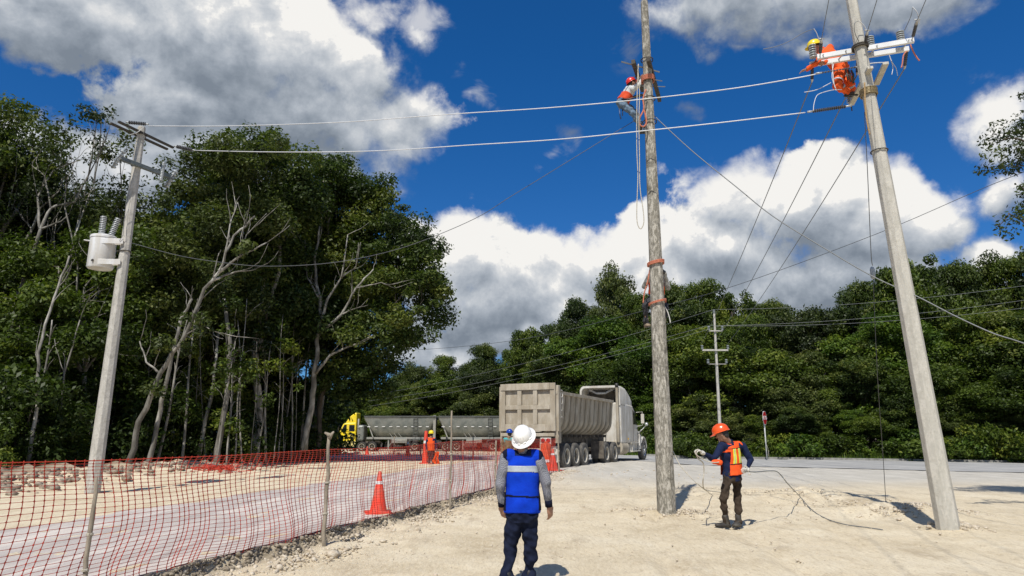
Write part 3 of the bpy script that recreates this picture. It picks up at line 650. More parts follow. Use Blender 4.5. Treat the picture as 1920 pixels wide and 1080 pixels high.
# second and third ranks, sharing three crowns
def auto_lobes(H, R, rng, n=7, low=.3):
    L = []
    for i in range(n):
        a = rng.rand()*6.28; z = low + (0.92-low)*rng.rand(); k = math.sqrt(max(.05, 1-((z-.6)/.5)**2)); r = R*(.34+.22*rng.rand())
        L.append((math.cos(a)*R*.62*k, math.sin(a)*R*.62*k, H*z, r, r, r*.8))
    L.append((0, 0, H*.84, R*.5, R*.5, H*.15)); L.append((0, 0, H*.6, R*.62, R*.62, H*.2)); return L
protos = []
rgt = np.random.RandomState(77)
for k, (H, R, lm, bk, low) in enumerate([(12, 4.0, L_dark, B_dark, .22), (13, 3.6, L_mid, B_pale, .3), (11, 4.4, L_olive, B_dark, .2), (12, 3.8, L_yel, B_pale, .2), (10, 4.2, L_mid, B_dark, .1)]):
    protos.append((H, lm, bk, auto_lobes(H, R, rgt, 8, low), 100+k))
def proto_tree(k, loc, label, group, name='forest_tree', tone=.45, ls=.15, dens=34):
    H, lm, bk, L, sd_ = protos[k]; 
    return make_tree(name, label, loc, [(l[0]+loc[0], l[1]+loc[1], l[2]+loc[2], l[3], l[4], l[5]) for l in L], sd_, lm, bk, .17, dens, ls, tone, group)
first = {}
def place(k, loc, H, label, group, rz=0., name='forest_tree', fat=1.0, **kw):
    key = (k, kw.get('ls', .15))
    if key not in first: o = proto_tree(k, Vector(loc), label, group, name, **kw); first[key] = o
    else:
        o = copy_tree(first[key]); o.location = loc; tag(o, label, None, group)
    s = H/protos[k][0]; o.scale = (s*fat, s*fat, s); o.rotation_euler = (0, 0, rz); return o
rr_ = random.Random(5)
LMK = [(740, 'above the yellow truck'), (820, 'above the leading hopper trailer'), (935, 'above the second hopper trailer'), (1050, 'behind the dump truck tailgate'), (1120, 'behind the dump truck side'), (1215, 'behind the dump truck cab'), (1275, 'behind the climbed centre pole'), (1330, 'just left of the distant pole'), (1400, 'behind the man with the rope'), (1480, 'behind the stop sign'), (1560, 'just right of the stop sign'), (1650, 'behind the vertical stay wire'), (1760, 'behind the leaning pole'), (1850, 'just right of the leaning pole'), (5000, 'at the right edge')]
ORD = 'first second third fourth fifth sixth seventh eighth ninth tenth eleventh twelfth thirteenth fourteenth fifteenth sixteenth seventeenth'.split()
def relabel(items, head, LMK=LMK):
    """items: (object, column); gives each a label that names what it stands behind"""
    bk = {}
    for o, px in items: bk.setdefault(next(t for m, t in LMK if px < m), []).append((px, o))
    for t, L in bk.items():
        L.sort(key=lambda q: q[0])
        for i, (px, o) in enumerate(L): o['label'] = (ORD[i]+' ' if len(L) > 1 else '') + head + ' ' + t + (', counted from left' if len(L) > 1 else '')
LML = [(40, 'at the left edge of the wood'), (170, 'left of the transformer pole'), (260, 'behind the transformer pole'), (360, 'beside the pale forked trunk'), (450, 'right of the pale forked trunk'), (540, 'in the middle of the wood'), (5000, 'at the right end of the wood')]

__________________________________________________

AIM OF THE TASK: Copy each line in full and exactly, omitting any picture.

THE ANSWER:
Write part 3 of the bpy script that recreates this picture. It picks up at line 650. More parts follow. Use Blender 4.5. Treat the picture as 1920 pixels wide and 1080 pixels high.
# second and third ranks, sharing three crowns
def auto_lobes(H, R, rng, n=7, low=.3):
    L = []
    for i in range(n):
        a = rng.rand()*6.28; z = low + (0.92-low)*rng.rand(); k = math.sqrt(max(.05, 1-((z-.6)/.5)**2)); r = R*(.34+.22*rng.rand())
        L.append((math.cos(a)*R*.62*k, math.sin(a)*R*.62*k, H*z, r, r, r*.8))
    L.append((0, 0, H*.84, R*.5, R*.5, H*.15)); L.append((0, 0, H*.6, R*.62, R*.62, H*.2)); return L
protos = []
rgt = np.random.RandomState(77)
for k, (H, R, lm, bk, low) in enumerate([(12, 4.0, L_dark, B_dark, .22), (13, 3.6, L_mid, B_pale, .3), (11, 4.4, L_olive, B_dark, .2), (12, 3.8, L_yel, B_pale, .2), (10, 4.2, L_mid, B_dark, .1)]):
    protos.append((H, lm, bk, auto_lobes(H, R, rgt, 8, low), 100+k))
def proto_tree(k, loc, label, group, name='forest_tree', tone=.45, ls=.15, dens=34):
    H, lm, bk, L, sd_ = protos[k]; 
    return make_tree(name, label, loc, [(l[0]+loc[0], l[1]+loc[1], l[2]+loc[2], l[3], l[4], l[5]) for l in L], sd_, lm, bk, .17, dens, ls, tone, group)
first = {}
def place(k, loc, H, label, group, rz=0., name='forest_tree', fat=1.0, **kw):
    key = (k, kw.get('ls', .15))
    if key not in first: o = proto_tree(k, Vector(loc), label, group, name, **kw); first[key] = o
    else:
        o = copy_tree(first[key]); o.location = loc; tag(o, label, None, group)
    s = H/protos[k][0]; o.scale = (s*fat, s*fat, s); o.rotation_euler = (0, 0, rz); return o
rr_ = random.Random(5)
LMK = [(740, 'above the yellow truck'), (820, 'above the leading hopper trailer'), (935, 'above the second hopper trailer'), (1050, 'behind the dump truck tailgate'), (1120, 'behind the dump truck side'), (1215, 'behind the dump truck cab'), (1275, 'behind the climbed centre pole'), (1330, 'just left of the distant pole'), (1400, 'behind the man with the rope'), (1480, 'behind the stop sign'), (1560, 'just right of the stop sign'), (1650, 'behind the vertical stay wire'), (1760, 'behind the leaning pole'), (1850, 'just right of the leaning pole'), (5000, 'at the right edge')]
ORD = 'first second third fourth fifth sixth seventh eighth ninth tenth eleventh twelfth thirteenth fourteenth fifteenth sixteenth seventeenth'.split()
def relabel(items, head, LMK=LMK):
    """items: (object, column); gives each a label that names what it stands behind"""
    bk = {}
    for o, px in items: bk.setdefault(next(t for m, t in LMK if px < m), []).append((px, o))
    for t, L in bk.items():
        L.sort(key=lambda q: q[0])
        for i, (px, o) in enumerate(L): o['label'] = (ORD[i]+' ' if len(L) > 1 else '') + head + ' ' + t + (', counted from left' if len(L) > 1 else '')
LML = [(40, 'at the left edge of the wood'), (170, 'left of the transformer pole'), (260, 'behind the transformer pole'), (360, 'beside the pale forked trunk'), (450, 'right of the pale forked trunk'), (540, 'in the middle of the wood'), (5000, 'at the right end of the wood')]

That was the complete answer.